L’incident et ses implications entraînant de vives inquiétudes, les groupes nationaux chargés de la sécurité de la communauté juive ont appelé à la prudence avant de tirer des conclusions sur ce qui s’est passé à West Rogers Park – c’est le principal centre de vie juive orthodoxe à l’intérieur même de la ville de Chicago.
« En raison de la complexité de l’enquête en cours, il est important de laisser les forces de l’ordre faire leur travail et d’éviter de faire se propager des rumeurs non vérifiées et des informations erronées jusqu’à ce que les autorités fournissent des informations crédibles », a dit Michael Masters, qui est le président-directeur-général du Secure Community Network, qui gère un « centre de commandement » national à partir de Chicago, avant que les chefs d’inculpation ne soient déposées.
Silverstein a encouragé ses électeurs juifs à « vaquer à leurs occupations » face aux inquiétudes.
« Notre quartier est toujours en état d’alerte », a-t-elle dit. « J’ai l’assurance de la police et du superintendant que la sécurité va être renforcée ici en matière de présence policière. Nous ne devons pas avoir peur ».
De même, Matanky a invité la communauté juive à rester prudente – mais pas craintive.
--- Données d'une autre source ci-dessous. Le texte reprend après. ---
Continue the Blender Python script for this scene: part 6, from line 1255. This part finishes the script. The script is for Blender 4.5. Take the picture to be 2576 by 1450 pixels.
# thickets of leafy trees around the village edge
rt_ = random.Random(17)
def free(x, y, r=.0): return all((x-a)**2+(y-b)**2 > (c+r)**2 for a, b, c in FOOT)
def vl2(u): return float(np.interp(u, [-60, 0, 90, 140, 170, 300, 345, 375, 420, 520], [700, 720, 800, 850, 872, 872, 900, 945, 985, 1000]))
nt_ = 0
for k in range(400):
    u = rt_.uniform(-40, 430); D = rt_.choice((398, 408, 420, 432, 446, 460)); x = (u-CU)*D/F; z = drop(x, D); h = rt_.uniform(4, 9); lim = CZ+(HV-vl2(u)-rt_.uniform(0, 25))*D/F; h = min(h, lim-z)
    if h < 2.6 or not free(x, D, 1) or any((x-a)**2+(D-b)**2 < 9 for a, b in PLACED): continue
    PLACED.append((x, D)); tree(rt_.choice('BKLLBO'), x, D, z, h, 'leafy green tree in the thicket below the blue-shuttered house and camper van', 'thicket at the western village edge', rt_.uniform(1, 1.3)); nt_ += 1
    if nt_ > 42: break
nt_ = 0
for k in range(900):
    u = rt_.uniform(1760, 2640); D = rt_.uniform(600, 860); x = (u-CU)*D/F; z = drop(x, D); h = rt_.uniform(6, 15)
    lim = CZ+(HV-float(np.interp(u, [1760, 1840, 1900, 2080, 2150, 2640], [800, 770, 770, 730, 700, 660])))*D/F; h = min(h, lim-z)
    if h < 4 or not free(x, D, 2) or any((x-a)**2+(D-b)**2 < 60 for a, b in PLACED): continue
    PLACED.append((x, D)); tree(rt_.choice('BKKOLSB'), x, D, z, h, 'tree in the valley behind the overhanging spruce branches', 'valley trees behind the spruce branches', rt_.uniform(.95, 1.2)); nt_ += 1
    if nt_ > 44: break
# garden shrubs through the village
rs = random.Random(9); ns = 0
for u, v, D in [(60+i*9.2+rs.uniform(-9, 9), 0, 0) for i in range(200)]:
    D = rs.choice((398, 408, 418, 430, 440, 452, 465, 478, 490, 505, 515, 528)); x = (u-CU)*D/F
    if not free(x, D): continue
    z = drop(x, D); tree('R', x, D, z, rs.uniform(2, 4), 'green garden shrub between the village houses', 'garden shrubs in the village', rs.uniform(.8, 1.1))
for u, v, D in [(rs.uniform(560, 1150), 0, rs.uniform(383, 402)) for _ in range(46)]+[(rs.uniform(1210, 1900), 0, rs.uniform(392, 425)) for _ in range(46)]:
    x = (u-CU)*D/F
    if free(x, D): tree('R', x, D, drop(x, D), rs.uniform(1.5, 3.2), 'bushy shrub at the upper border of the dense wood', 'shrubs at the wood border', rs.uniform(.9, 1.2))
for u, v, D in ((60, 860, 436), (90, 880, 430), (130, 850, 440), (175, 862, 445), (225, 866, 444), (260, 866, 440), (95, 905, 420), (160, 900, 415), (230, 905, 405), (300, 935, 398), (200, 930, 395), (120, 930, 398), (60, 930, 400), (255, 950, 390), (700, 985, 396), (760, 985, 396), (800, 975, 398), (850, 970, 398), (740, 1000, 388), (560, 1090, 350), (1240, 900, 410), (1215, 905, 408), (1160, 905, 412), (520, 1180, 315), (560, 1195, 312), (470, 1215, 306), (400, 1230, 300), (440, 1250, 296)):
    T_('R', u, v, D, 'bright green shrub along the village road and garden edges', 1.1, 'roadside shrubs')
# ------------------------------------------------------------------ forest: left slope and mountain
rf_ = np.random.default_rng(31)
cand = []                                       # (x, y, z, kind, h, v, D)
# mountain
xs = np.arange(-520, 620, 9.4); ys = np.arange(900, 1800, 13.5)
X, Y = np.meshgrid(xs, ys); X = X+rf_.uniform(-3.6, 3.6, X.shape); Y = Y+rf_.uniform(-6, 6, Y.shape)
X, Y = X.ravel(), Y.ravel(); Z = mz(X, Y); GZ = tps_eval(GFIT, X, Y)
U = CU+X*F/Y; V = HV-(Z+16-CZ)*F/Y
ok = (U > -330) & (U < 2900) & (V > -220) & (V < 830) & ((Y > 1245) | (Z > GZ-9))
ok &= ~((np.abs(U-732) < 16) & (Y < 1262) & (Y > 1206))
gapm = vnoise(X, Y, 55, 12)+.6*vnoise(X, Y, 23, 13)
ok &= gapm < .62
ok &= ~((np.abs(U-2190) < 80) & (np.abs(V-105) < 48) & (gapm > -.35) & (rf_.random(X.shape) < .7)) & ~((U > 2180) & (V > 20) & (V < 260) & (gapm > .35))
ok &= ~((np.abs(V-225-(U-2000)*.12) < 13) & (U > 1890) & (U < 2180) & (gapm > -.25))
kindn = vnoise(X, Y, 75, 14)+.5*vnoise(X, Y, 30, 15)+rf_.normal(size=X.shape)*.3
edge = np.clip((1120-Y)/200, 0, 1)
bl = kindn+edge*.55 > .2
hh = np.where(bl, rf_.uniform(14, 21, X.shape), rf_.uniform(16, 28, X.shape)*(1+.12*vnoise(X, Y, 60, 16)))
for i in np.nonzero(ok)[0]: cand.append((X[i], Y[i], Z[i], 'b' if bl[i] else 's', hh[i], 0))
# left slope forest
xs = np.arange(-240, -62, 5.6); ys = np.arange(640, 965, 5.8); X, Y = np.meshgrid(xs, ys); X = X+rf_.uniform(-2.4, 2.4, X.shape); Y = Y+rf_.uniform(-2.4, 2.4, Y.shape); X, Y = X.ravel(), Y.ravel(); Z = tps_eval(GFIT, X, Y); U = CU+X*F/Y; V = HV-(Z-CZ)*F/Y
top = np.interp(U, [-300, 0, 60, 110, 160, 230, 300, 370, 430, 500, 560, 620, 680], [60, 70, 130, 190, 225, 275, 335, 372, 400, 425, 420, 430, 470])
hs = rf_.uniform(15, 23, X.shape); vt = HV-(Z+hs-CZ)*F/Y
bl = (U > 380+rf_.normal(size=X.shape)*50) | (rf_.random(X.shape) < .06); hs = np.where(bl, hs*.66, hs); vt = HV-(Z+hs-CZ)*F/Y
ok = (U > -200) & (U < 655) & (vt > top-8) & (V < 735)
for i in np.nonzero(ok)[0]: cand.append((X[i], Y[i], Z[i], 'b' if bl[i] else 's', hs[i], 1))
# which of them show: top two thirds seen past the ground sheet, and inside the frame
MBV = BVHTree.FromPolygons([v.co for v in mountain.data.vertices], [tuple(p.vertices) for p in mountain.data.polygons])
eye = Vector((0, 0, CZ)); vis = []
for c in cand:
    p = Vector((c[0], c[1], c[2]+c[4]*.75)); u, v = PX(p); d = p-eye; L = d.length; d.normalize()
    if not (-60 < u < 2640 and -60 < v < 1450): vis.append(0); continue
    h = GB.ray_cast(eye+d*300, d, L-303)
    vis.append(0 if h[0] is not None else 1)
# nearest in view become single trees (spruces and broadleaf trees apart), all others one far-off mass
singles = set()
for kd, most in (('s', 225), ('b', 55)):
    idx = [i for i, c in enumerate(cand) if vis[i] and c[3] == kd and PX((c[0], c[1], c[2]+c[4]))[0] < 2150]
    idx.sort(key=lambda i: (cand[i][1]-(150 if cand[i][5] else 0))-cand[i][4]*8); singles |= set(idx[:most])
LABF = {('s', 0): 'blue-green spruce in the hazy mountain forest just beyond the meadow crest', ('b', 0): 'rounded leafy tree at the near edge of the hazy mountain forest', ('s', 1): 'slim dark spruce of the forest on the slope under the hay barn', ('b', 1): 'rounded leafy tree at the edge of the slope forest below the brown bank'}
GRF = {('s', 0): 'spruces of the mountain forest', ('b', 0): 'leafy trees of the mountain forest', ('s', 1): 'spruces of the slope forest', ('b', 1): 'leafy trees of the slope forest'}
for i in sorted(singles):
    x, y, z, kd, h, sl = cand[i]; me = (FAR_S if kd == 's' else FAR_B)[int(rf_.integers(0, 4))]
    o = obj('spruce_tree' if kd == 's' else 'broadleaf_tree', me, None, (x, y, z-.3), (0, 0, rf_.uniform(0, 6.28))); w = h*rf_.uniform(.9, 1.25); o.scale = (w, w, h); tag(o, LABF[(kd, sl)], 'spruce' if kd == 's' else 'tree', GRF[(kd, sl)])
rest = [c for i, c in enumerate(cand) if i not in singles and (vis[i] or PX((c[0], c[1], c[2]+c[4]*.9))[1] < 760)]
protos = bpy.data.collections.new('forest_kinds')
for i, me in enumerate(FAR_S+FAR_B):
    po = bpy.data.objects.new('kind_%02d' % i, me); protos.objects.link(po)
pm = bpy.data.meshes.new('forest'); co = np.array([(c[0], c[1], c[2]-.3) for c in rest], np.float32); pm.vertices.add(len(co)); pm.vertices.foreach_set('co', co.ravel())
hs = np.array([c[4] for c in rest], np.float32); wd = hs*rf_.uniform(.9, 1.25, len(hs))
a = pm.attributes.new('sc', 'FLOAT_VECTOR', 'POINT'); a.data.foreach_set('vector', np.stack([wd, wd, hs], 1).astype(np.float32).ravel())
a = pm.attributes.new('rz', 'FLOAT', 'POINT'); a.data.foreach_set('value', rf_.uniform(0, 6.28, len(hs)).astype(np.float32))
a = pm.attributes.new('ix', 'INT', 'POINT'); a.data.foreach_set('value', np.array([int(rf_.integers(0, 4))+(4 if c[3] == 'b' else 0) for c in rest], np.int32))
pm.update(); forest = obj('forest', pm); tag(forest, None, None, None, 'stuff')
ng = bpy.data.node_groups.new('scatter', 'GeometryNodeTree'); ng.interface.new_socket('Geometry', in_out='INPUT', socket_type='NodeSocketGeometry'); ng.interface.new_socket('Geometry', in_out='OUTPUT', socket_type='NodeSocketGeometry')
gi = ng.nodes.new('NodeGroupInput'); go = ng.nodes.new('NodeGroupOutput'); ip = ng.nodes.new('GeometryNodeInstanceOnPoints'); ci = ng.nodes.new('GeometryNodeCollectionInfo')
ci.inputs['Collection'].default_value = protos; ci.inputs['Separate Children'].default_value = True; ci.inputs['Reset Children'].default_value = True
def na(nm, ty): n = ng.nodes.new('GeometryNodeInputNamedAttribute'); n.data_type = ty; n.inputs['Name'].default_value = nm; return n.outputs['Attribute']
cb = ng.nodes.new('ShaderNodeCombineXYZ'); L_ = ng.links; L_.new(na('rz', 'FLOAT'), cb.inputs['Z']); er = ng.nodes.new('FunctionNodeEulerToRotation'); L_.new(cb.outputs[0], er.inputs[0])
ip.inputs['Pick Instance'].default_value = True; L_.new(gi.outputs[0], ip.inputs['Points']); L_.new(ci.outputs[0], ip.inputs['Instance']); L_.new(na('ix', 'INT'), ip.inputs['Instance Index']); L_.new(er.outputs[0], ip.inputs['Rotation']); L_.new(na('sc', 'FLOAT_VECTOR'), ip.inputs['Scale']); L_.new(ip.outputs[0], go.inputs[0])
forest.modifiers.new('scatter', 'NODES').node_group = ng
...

« Le message que je veux transmettre, c’est que nous devons toujours rester vigilants mais que nous ne devons pas laisser des incidents tels que celui-ci nous faire plonger dans la peur ou nous amener à moins nous engager dans le monde », a expliqué Matanky. « Il y a toujours eu des dangers dans ce monde, et chaque jour, nous faisons des choses en sachant pertinemment qu’elles comportent des risques. Heureusement, nous vivons dans une communauté très sûre. Mais le monde et la communauté ont changé au fil des ans. Nous devons nous montrer vigilants et toujours, toujours garder conscience de ce qui nous entoure ».